Wednesday, April 22, 2009

What do they say about Islam?

W. Montgomery Watt in his book: 'What is Islam?' said:
'Prejudice is only one of the difficulties to be met by the European or American student of Islam. As soon as he begins to describe Islam as 'the religion of the Quran', or 'the religion of the four hundred million Muslims of today', he introduces a category which does not fit, the category of 'religion'.
For what does 'religion' now mean to the occidental? At best, for the ordinary man, it means a way of spending an hour or so on Sundays in practices which give him some support and strength in dealing with the problems of daily life, and which encourages him to be friendly towards other persons and to maintain the standards of sexual propriety; it has little or nothing to do with commerce or economics or politics or industrial relationships. At worst it fosters an attitude of complacency in the more prosperous individuals and breeds smugness.

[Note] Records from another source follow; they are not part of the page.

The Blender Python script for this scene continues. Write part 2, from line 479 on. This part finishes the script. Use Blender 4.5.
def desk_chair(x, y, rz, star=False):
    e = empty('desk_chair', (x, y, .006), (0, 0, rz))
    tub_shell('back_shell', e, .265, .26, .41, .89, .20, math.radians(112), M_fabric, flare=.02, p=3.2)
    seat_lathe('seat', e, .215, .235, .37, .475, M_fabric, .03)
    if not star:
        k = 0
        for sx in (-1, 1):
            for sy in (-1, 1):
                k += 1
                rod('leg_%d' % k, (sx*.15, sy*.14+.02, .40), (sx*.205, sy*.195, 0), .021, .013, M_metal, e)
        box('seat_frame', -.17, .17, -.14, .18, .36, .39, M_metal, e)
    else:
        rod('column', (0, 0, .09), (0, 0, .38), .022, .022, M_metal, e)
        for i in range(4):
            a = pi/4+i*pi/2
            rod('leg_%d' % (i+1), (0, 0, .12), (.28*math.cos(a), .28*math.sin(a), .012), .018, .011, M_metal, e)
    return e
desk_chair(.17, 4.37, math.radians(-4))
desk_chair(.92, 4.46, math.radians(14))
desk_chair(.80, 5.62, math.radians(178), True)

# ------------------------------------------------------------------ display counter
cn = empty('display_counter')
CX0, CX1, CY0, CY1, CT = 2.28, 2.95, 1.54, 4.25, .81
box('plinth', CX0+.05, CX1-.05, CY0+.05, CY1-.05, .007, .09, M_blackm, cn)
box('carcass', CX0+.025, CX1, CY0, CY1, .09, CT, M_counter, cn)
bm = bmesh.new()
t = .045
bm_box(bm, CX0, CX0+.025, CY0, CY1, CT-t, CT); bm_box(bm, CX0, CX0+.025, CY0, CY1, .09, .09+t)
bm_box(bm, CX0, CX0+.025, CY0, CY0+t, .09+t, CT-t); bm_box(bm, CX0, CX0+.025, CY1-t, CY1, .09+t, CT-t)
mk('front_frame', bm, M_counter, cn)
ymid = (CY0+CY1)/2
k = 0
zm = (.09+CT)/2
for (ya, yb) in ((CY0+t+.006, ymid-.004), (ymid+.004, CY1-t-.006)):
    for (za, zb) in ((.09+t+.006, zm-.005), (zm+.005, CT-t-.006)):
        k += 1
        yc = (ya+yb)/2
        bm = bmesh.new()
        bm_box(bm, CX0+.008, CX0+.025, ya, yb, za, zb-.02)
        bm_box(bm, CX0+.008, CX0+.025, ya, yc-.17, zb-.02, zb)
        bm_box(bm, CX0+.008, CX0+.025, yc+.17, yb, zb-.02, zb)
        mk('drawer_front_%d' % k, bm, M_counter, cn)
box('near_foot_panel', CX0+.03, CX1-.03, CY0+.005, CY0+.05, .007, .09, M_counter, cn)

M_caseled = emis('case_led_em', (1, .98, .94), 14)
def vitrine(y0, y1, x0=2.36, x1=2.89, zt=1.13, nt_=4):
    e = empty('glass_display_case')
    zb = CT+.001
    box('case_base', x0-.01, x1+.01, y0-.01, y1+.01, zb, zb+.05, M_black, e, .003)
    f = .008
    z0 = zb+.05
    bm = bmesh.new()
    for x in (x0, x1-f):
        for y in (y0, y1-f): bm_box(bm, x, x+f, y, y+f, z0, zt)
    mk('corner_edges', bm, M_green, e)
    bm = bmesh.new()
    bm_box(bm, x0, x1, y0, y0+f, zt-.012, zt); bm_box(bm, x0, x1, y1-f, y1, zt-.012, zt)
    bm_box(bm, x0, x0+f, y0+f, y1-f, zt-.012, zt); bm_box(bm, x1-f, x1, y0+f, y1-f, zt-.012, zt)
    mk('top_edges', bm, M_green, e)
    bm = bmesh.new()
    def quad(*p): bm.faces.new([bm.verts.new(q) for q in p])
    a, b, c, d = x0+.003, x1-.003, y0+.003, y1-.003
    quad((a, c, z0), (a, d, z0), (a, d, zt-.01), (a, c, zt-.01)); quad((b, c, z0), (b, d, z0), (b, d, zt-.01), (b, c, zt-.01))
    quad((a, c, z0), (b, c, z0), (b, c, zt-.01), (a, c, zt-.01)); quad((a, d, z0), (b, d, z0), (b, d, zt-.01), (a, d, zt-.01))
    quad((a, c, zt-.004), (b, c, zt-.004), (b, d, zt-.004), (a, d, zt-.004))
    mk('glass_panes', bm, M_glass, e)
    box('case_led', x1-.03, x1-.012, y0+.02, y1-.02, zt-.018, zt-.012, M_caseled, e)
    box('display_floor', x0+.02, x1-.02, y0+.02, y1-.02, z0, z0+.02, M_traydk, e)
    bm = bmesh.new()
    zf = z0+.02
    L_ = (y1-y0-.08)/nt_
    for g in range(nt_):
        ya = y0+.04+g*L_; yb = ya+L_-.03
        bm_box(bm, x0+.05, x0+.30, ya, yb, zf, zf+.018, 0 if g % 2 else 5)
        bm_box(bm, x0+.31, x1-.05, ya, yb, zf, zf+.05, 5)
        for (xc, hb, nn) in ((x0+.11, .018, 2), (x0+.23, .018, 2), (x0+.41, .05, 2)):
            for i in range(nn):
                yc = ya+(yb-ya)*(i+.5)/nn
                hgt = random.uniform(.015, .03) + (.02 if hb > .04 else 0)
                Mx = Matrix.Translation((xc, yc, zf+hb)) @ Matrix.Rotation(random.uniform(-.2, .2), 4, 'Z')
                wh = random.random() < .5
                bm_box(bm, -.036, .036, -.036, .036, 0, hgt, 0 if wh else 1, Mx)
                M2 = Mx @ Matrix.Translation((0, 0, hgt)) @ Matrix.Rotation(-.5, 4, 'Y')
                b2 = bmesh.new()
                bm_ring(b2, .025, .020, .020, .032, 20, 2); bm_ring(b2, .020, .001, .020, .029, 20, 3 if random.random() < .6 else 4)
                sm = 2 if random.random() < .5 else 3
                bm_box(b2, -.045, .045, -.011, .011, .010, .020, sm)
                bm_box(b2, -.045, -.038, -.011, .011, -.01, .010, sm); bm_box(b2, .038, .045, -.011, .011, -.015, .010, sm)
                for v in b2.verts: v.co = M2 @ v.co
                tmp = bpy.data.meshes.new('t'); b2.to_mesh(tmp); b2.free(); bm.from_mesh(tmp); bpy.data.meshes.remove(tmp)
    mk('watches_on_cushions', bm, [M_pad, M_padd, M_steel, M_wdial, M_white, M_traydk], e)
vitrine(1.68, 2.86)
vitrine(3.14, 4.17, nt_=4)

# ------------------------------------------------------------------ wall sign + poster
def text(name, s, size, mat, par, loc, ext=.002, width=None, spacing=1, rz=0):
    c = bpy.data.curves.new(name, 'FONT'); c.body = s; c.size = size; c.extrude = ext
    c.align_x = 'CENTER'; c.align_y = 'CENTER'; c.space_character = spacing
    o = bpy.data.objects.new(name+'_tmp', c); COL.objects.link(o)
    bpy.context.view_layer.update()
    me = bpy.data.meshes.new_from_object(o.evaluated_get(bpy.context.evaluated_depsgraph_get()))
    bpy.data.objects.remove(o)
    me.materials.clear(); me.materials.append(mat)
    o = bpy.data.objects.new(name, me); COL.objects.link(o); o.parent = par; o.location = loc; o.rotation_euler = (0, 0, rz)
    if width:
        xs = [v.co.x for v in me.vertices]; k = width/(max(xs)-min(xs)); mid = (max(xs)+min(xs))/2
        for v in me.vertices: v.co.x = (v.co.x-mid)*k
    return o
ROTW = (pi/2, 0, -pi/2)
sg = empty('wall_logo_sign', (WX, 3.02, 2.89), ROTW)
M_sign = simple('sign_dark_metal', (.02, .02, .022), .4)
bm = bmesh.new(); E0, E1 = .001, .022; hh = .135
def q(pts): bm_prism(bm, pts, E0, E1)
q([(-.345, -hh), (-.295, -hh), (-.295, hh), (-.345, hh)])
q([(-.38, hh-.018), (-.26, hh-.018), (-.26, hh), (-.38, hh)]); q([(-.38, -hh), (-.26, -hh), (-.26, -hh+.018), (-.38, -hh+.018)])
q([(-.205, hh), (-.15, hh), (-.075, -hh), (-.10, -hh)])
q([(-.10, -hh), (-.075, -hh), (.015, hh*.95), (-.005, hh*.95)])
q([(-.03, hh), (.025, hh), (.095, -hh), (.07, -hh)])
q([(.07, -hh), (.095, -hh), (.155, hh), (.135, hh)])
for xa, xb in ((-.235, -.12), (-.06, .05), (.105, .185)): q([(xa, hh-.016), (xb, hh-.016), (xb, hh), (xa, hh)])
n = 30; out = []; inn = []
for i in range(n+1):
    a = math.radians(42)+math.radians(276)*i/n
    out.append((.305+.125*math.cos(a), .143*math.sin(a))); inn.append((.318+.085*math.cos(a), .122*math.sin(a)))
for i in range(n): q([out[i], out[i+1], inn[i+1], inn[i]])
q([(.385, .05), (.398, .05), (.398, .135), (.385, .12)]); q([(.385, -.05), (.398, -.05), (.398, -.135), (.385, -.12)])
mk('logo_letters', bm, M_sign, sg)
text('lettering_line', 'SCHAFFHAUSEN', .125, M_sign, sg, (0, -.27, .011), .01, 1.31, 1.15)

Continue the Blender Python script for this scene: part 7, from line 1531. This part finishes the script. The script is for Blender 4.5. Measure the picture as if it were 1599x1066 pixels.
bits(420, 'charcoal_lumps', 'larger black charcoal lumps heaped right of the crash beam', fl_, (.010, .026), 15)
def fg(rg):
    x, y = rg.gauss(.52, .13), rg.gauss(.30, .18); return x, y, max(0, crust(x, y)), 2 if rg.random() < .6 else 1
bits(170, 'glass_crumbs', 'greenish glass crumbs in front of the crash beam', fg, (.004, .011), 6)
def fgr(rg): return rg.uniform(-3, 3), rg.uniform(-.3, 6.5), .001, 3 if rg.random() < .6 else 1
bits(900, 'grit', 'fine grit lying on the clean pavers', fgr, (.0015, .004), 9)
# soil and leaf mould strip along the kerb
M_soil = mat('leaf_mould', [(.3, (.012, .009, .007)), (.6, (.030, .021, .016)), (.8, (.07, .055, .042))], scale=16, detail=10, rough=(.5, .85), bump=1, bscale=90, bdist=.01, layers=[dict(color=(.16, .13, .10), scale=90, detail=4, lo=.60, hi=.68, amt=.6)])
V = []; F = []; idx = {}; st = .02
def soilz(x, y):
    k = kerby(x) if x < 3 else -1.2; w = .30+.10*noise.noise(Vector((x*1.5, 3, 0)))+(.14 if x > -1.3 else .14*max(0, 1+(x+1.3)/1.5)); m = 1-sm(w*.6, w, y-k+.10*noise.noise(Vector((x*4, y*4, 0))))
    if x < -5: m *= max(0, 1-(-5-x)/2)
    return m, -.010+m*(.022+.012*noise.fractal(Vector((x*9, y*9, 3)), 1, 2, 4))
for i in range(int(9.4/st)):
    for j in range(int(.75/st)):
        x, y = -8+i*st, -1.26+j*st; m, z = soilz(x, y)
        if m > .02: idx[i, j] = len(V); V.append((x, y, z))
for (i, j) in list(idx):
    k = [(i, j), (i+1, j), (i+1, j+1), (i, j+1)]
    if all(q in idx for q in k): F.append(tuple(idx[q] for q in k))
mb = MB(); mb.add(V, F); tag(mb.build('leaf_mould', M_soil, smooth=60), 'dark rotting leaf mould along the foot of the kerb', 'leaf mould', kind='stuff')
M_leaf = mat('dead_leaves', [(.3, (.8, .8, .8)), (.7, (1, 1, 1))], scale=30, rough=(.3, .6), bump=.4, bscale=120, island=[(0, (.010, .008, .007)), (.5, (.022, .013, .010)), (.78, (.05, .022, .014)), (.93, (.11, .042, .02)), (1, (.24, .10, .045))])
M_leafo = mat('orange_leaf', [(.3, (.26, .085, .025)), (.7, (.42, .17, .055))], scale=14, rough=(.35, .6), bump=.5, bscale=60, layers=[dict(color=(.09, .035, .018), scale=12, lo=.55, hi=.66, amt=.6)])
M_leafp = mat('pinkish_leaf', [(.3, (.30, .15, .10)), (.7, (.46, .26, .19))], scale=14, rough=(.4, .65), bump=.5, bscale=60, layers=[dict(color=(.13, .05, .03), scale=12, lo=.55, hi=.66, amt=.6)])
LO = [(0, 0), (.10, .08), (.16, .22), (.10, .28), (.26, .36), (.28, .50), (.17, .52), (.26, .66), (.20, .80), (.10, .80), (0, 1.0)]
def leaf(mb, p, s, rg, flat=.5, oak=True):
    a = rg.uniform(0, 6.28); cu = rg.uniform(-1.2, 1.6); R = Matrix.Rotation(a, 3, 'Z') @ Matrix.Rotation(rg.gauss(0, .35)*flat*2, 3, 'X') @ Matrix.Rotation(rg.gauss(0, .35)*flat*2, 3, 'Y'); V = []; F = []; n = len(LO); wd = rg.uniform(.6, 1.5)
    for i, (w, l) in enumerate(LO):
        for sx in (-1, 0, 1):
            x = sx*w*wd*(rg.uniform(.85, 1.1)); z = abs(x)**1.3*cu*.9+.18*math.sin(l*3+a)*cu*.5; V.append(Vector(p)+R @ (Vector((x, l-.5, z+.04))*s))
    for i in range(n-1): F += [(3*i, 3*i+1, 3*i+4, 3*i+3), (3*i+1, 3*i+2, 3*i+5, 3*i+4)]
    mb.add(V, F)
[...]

The European may even look at religion as an opiate developed by exploiters of the common people in order to keep them in subjection. How different from the connotations to the Muslim of the verse (3:19): 'the true religion with God is Islam!' The word translated as 'religion' is Deen, which, in Arabic, commonly refers to a whole way of life.
It is not a private matter for individuals, touching only the periphery of their lives, but something which is both private and public, something which permeates the whole fabric of society in a way of which men are conscious. It is all in one theological dogma, forms of worship, political theory, and a detailed code of conduct, including even matters which the European would classify as hygiene or etiquette.